9 Responses to “Dexter – Season 1 (spoiler-free)”

  1. I absolutely LOVE this show, it is so odd and fascinating, and I have yet to be bored or not on the edge of my seat for a single episode, including the equally enticing season 2.

    I love that you see television as a different thing altogether than film, and not just a lesser being, because it is so not. In fact, I often care more for my favourite television shows than most films. That is saying something, coz I love me some film.

  2. Kaj said

    Dexter. Ah, the best new show since Deadwood. Season 2 is indeed equally enticing, mr. Plowman, if not more so. Loved the metaphor Dexter struggled with. And Doakes is great every second he’s onscreen. There’s something wonderful about that character, the way he moves, talks…

    As for the TV vs. film thing, I feel that shows like The Sopranos, The Wire, Deadwood, The Singing Detective, and even Dexter, can go toe to toe with most art films when it comes to depth, or form for that matter. With the added bonus of much more character development and time.

  3. Snoskred said

    This is one of the best reviews I have read of the show yet. Well done! Good point about the voice overs, though I don’t mind the one on Desperate Housewives as it tends to tie things together nicely and from memory it only appears at the start and at the end of the shows so it isn’t invasive or overpowering like voiceovers can be sometimes. I’ll have to re-watch to double check, though.

    One thing I find is that the music in the show is very haunting – it plays in your head, even the fast bits of music. There’s so many brilliant bits of music in the show.

    I have seen season 2 also, and that is just as good, perhaps slightly edgier.


  4. Java cat said

    Wonderful review, and I couldn’t agree more. Makaidiver at LJ.

  5. I haven’t caught up with this one yet, though I aim to.

    I take a little bit of an issue with a flat “no voiceovers” rule. In the hands of an expert…like the Coen Brothers for example…it can work brilliantly. In the hands of a hack, well, it’s usually a lazy shortcut.

    In addition to the ways it works in Dexter, VO can also be great for setting a tone which is the way the Coens most often seem to employ it. It’s also great for capturing the literary flavor of a movie based on a novel.

    Some film noir wouldn’t be the same without it.

    Anyway, point is, in my opinion good writing is good writing and though VO is often the sign of a hack, it isn’t always.

  6. sarcastig said

    Quite a few new readers, welcome! And thank you for the kind comments.

    I agree with you completely, Craig. One draft actually mentioned the Coen’s, but I’ve been trying to write shorter pieces and I’m afraid it got lost in the pruning. And I hadn’t thought about the noir voice-overs, but I love those, and I totally agree with you.

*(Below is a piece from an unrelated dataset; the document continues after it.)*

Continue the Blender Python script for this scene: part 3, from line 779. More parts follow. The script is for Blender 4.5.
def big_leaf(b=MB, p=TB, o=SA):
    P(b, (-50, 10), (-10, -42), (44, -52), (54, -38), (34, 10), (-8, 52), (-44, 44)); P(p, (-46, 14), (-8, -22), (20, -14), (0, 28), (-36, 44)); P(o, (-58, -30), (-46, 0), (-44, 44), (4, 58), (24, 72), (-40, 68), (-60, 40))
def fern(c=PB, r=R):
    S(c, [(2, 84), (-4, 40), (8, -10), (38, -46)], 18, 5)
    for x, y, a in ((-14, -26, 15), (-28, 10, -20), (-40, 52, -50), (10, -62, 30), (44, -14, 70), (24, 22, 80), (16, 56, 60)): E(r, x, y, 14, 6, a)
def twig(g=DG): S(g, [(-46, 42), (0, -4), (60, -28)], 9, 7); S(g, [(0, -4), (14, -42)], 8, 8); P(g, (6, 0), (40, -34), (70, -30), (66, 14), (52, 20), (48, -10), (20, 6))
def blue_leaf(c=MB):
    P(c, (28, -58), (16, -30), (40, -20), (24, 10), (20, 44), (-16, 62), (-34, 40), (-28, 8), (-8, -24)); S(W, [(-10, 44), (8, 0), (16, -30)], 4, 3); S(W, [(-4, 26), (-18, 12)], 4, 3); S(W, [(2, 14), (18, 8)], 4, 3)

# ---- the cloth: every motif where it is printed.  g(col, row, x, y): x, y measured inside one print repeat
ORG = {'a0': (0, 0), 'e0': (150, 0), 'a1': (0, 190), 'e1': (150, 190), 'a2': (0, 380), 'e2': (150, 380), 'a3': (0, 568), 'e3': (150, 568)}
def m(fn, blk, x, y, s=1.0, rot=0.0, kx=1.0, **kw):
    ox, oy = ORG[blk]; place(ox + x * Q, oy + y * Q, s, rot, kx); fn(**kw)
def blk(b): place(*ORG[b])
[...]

    I just love the voice-over in the Big Lebowski and No Country for Old Men too. And in both cases, they don’t tell you anything that’s also up on the screen, they just add a layer, and as you say, it sets the tone.

    On TV though, I have a hard time coming up with examples of good voice-overs. The one on How I met your mother, for instance, is hit and miss: it’s interesting in how it plays with unreliable narrative and narrative conventions, but Bob Saget’s voice is quite a bit annoying, and sometimes it’s superfluous. And on Scrubs I feel it’s more miss than hit: sometimes the observations are nice, but all-too-often it’s just too sappy and on-the-nose.

  7. Lanchka said

    As I have now seen every episode of Psych that I can find online, and as the US networks’ seasons have ended, Dexter seems like just the thing to break the monotony of housewifery!!! That trailer is really beautiful.

  8. Kaj said

    Yes, the voice-over really brings Scrubs down, together with the sentimental montages that pop up every other episode. A shame, I really like it’s characters. I guess the voice-over on Veronica Mars was decent enough, although I can’t really remember liking or disliking it particularly.

  9. Hmmm…good TV voice over…

    I think The Wonder Years is a highly regarded show with VO, but I never watched it hence I can’t comment.

    One of the problems with TV I think is that VO is best in limited amounts, but a TV show goes on forever so even if it’s good at first, it gets old quick.